Among the changes proposed in the course of his state of the nation address, Mr Putin suggested giving parliament powers to choose the prime minister and cabinet, as well as introducing a new maximum two-presidential term limit. As things stand, the president chooses the prime minister, subject to approval by parliament, who then forms the cabinet.

Speculation about Mr Putin’s post-2024 future has dominated political discussion in Russia for several years. Today’s proposals could be interpreted as a signal that Mr Putin is planning to stay on as prime minister – in other words to repeat the set up over 2008-2012, when he ostensibly served under a Dmitry Medvedev presidency.

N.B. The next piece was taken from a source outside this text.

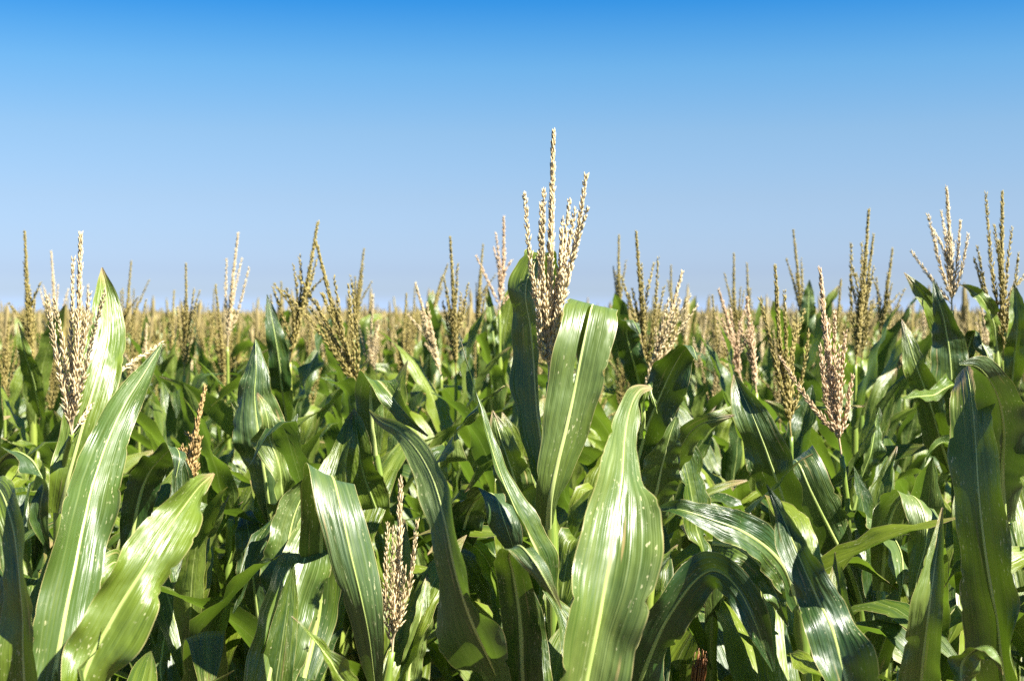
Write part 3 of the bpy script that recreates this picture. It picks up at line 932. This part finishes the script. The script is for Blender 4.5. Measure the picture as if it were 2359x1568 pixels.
hero("corn plant with a stiff rolled leaf standing like a spear at lower right",
     [(2105, 1950, 1.86), (2108, 1780, 1.84)],
     [([(2108, 1760, 1.82), (2120, 1568, 1.78), (2136, 1430, 1.75), (2150, 1320, 1.75), (2160, 1245, 1.76), (2170, 1168, 1.78)], 104, [-12, -12, -10, -8, 0], {'prof': [0.85, 1, 1, 0.85, 0.5, 0.04], 'phi': [110, 110, 110, 130, 140], 'mat': 'p'})],
     None, seed=19)
hero("corn plant with drooping striped leaf left of the spear-like rolled leaf",
     [(2030, 1800, 2.35), (2030, 1450, 2.35), (2028, 1360, 2.35)],
     [([(2030, 1360, 2.33), (2042, 1240, 2.28), (2062, 1170, 2.25), (2094, 1140, 2.21), (2124, 1164, 2.17), (2134, 1240, 2.15), (2112, 1330, 2.15), (2100, 1420, 2.16)], 84, [10, 15, 15, 10, 5], {'mat': 'p'}),
      ([(2028, 1370, 2.36), (2016, 1280, 2.4), (2036, 1190, 2.42), (2056, 1130, 2.43)], 86, [15, 15, 10], {'mat': 'p'})],
     None, seed=20)
hero("corn plant at the right edge with tall black-green blade and a shining arched leaf",
     [(2325, 1900, 1.98), (2318, 1500, 1.98), (2312, 1190, 1.97)],
     [([(2330, 1780, 1.92), (2308, 1568, 1.88), (2290, 1430, 1.86), (2272, 1290, 1.85), (2256, 1140, 1.85), (2244, 1000, 1.87), (2232, 895, 1.90), (2222, 838, 1.94)], 146, [-34, -34, -34, -32, -28, -20], {'prof': [0.75, 0.92, 1, 0.92, 0.85, 0.85, 0.85, 0.6], 'phi': [70, 60, 55, 50], 'ruf': 0.013}),
      ([(2312, 1204, 1.96), (2308, 1085, 1.92), (2312, 1000, 1.89), (2302, 925, 1.86), (2280, 874, 1.83), (2250, 843, 1.81), (2208, 838, 1.80)], 112, [-8, -6, 0, 4, 0], {'prof': [0.42, 0.85, 1, 1, 0.9, 0.6, 0.05], 'phi': [140, 60, 30, 30, 40], 'up': -1}),
      ([(2205, 1680, 1.72), (2218, 1568, 1.70), (2242, 1508, 1.69), (2276, 1490, 1.68), (2300, 1510, 1.67), (2309, 1552, 1.67)], 56, [30, 40, 45, 40], {'phi': [80, 80, 80]}),
      ([(2322, 1205, 2.0), (2290, 1120, 2.2), (2230, 1045, 2.42), (2180, 1014, 2.46), (2148, 1032, 2.46), (2130, 1070, 2.46)], 56, [20, 20, 25], {'mat': 'y', 'label': "small yellow-green leaf tip"})],
     None, seed=21)
hero("sky-high right-hand corn plant with thin wide-spread pale tassel over four pointed leaves",
     [(2230, 1500, 3.0), (2215, 1100, 3.0), (2200, 880, 3.0)],
     [([(2218, 940, 2.98), (2198, 830, 2.95), (2152, 722, 2.92), (2112, 664, 2.90), (2082, 628, 2.90)], 58, [20, 15, 10], {'phi': [120, 60, 50]}),
      ([(2196, 980, 2.96), (2190, 860, 2.9), (2176, 750, 2.88), (2160, 690, 2.88), (2150, 648, 2.9)], 92, [-10, -10, -5], {'phi': [100, 60, 50], 'prof': [0.6, 0.95, 1, 0.8, 0.45, 0.04]}),
      ([(2210, 860, 3.0), (2240, 772, 2.98), (2262, 790, 2.94), (2285, 850, 2.92)], 40, [10, 20], {}),
      ([(2228, 868, 2.96), (2180, 893, 2.86), (2130, 908, 2.8), (2072, 918, 2.76)], 36, [30, 40, 40], {'mat': 'y', 'label': "thin yellow-green leaf"}),
      ([(2190, 1090, 3.0), (2150, 960, 2.9), (2112, 850, 2.87), (2090, 780, 2.88), (2076, 735, 2.9)], 66, [-20, -15, -10], {})],
     dict(base=(2192, 715), tip=(2180, 437), d=3.0, mat='cream', thick=0.85,
          br=[(0.05, (2098, 578), 0.0, (2150, 650)), (0.1, (2138, 497), -0.03, (2165, 610)), (0.15, (2150, 530), 0.03), (0.1, (2212, 508), 0.0, (2202, 620)), (0.08, (2228, 548), -0.02, (2210, 640)), (0.1, (2196, 560), 0.04), (0.15, (2168, 490), 0.04)]), low=2, seed=22)
hero("corn plant by the right edge with two tall stacked spikes in its olive tassel",
     [(2330, 1500, 2.95), (2322, 1100, 2.95), (2312, 880, 2.95)],
     [([(2324, 930, 2.93), (2338, 820, 2.88), (2342, 730, 2.87), (2335, 648, 2.88)], 52, [10, 10, 0], {'phi': [120, 60, 50]}),
      ([(2300, 850, 2.97), (2292, 760, 2.94), (2262, 690, 2.9), (2232, 664, 2.88), (2210, 656, 2.88)], 44, [30, 35, 30], {})],
     dict(base=(2312, 830), tip=(2308, 448), d=2.95, mat='olive', thick=0.95,
          br=[(0.12, (2270, 448), 0.06, (2284, 620)), (0.1, (2250, 568), -0.02, (2275, 690)), (0.14, (2290, 520), 0.02), (0.1, (2345, 590), -0.02, (2330, 700)), (0.12, (2330, 530), 0.03), (0.14, (2300, 560), -0.04), (0.08, (2245, 600), 0.04, (2280, 720)), (0.1, (2355, 640), 0.02)]), low=2, seed=23)


def mid_hero(label, tip, base, d, mat, seed, n=7, spread=1.0, br=(), leaves=(), top=6, thick=1.0, dt=0.0, lod=0.8, flag=0.10, lean=0.0):
    b = at(base[0], base[1], d)
    # the stalk stands under the tassel; work out where low points of it show
    low = []
    for dz in (1.2, 0.45, 0.12):
        p = b + np.array((lean * dz, 0.02 * dz, -dz))
        r = p - CAM
        dd = float(r @ FWD)
        low.append((CX + F_PX * float(r @ RGT) / dd, CY - F_PX * float(r @ UPV) / dd, dd))
    return hero(label, low, leaves, dict(base=base, tip=tip, d=d, dt=dt, mat=mat, n=n, spread=spread, br=br, thick=thick, lod=lod, flag=flag), low=0, seed=seed, top_leaves=top)


G = None
mid_hero("corn plant far left with dark slim tassel taller than its neighbours", (57, 538), (74, 850), 3.7, 'olive', 31, 6, 0.5, leaves=[([(96, 960, 3.6), (76, 880, 3.5), (55, 805, 3.45), (42, 742, 3.45)], 40, [-20, -20, -10], {})])
mid_hero("corn plant with pale thin tassel half hidden behind the split cream tassel", (118, 582), (128, 800), 5.0, 'cream', 32, 6, 0.8)
mid_hero("corn plant just right of the pointed leaf tip, tassel with one drooping branch", (302, 603), (280, 800), 5.2, 'olive', 33, 5, 0.6, br=[(0.1, (342, 648), 0.0, (310, 720))])
mid_hero("corn plant with straight narrow tassel between the leaf tip and three-spiked tassel", (428, 612), (424, 865), 4.4, 'olive', 34, 6, 0.55, br=[(0.1, (460, 670), 0.0)])
mid_hero("corn plant with airy three-spiked cream tassel on a long bare stalk", (548, 541), (524, 800), 4.3, 'cream', 35, 0, 0.7, br=[(0.05, (522, 600), 0.0, (520, 700)), (0.1, (572, 622), 0.0, (550, 710)), (0.15, (556, 600), 0.03), (0.1, (535, 640), -0.03)], flag=0.25)
mid_hero("corn plant with tallest left-hand tassel leaning right to touch another tip", (732, 512), (668, 835), 3.5, 'olive', 36, 6, 0.7, br=[(0.1, (676, 612), 0.0), (0.2, (690, 590), 0.02), (0.1, (630, 665), 0.0, (655, 740)), (0.2, (745, 640), -0.03)], leaves=[([(660, 970, 3.4), (648, 880, 3.3), (634, 780, 3.26), (615, 678, 3.28)], 50, [-10, -10, 0], {})], thick=1.1)
mid_hero("corn plant with widest fan of golden tassel branches leaning left", (728, 558), (832, 915), 3.1, 'olive', 37, 4, 0.7, br=[(0.02, (655, 672), -0.06, (740, 770)), (0.05, (690, 640), 0.0, (760, 760)), (0.08, (700, 690), 0.04, (770, 790)), (0.1, (770, 640), 0.0, (790, 770)), (0.08, (810, 650), -0.04, (822, 780)), (0.05, (722, 720), -0.08, (780, 820))], thick=1.1)
mid_hero("corn plant with grey-olive double tassel right of the golden fan", (838, 576), (815, 780), 4.9, 'olive', 38, 7, 0.5, br=[(0.1, (808, 640), 0.0), (0.1, (855, 650), 0.0)])
mid_hero("corn plant with pale tassel tilted left, standing low before the mid field", (958, 658), (1016, 865), 3.9, 'cream', 39, 6, 0.6, br=[(0.1, (940, 725), 0.0)])
mid_hero("corn plant with dark tassel slanting right behind the thick upright tassel", (1030, 612), (990, 740), 5.4, 'olive', 40, 4, 0.4)
mid_hero("corn plant with thick upright tassel and single branch curving off to its right", (1037, 548), (1050, 865), 3.7, 'olive', 41, 6, 0.5, br=[(0.3, (1078, 655), 0.0, (1062, 740)), (0.1, (1022, 640), 0.0)], thick=1.1)
mid_hero("corn plant with dark olive tassel standing behind the thin pinkish one", (1112, 568), (1100, 790), 5.0, 'olive', 42, 6, 0.5)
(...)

But the Russian leader also suggested strengthening the constitutional role of the State Council, a vaguely-defined governmental body he currently heads. This had also been considered a possible vehicle to wield informal power post 2024.

Mr Putin denied the proposals represented a departure from Russia’s current presidential system. But the changes do appear to radically weaken the powers of any presidential successor, redistributing them in favour of parliament and other governmental institutions. Some commentators suggested Russia was now headed for a Chinese-type devolved government structure, with the ruling party returning to play a major role.

“Such a model would allow Putin to remain in charge for an indefinite period, while encouraging rivalry among potential successors,” wrote Kirill Rogov, a political analyst.

But much about Mr Putin’s plan remains vague, and it is likely he intends it to be so, said Maxim Trudolyubov, senior advisor at the Kennan Institute.

“Putin is keeping his options open,” Mr Trudolyubov told The Independent. “He could become prime minister, speaker of the lower parliament, speaker of the upper parliament, chair of the State Council, anything. The main thing is that it is a top-down rewrite of the rules, will not make elections fairer, and so has limited meaning outside of the Kremlin.”

The dramatic announcements came towards the end of an unusually brief 80-minute address. The first hour of the speech was largely devoted to domestic bugbears – to the obvious acupuncture points of welfare and economy. Contrary to expectations, little was made of Russia’s foreign enmities; Ukraine didn’t even command a mention.

Instead, Mr Putin said it was time to tackle increasing levels of poverty and corruption in the country. There was a “demand for change,” he noted - in itself an interesting observation for a man in power for 20 years. As discordant were the freshly-tanned faces of Russia’s political elite, many of whom had just returned from expensive tropical winter breaks.

Sidestepping the issue of sanctions and economic isolation, Mr Putin blamed much of Russia’s economic ills on its demographic inheritance. The country was beginning to feel the effects of the “catastrophic” collapse in the 1990s, he said. Birth rates were falling, making “saving and multiplying the Russian nation” a task of “historical” propotions. He announced a number of cash incentives for Russian families: increases in child benefit; free hot lunches for school kids; and 50 per cent increases in grants to mothers of large families.

For many of Russia’s regions, especially the most impoverished, the sums being offered were not insignificant. But whether the giveaway will have the desired effect on demography or on the president’s dwindling polling figures is another question.